The credit ratings agency currently hold a 2018 growth forecast of 6.8 percent for the Philippines, slightly higher than last year’s 6.7-percent result but below the government’s 7.0-8.0 percent target.
“Downside risks to our forecast are inflation and monetary policy tightening as well as some of the spillovers from softening external demand,” de Guzman said.
Improved government spending was providing some support, he noted.
“When you look at the year-to-date figures, budgetary execution has actually improved quite a bit so I think there is upside risks to growth from government spending,” de Guzman said.

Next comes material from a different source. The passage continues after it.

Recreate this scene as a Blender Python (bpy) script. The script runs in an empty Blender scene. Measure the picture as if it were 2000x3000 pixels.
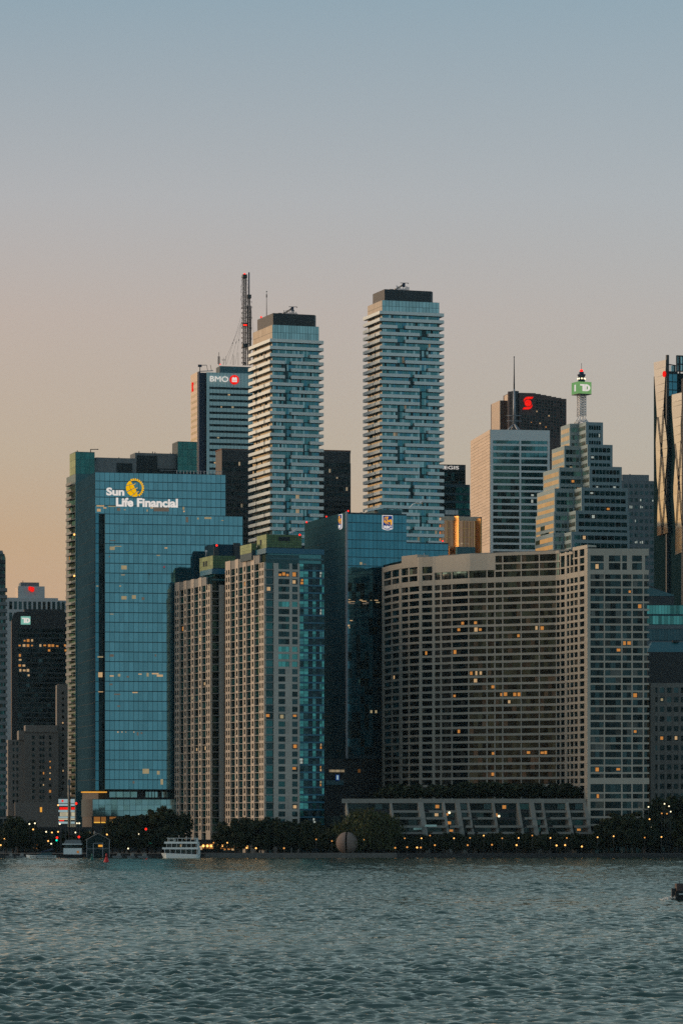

Inflation has topped the Bangko Sentral ng Pilipinas’ 2.0-4.0 target since March, hitting a five-year peak of 4.6 percent in May and prompting monetary authorities to order two successive policy rate hikes.
The central bank’s policymaking Monetary Board, in raising key interest rates for the second time this year in June, noted the need for “follow-through” action to address inflation.
The fresh 25-basis point adjustment brought the central bank’s overnight borrowing, lending and deposit rates to 3.5 percent, 4.0 percent and 3.0 percent, respectively.
The Monetary Board, however, trimmed its inflation forecasts for 2018 and 2019 to 4.5 percent and 3.3 percent, respectively, from 4.6 percent and 3.4 percent previously.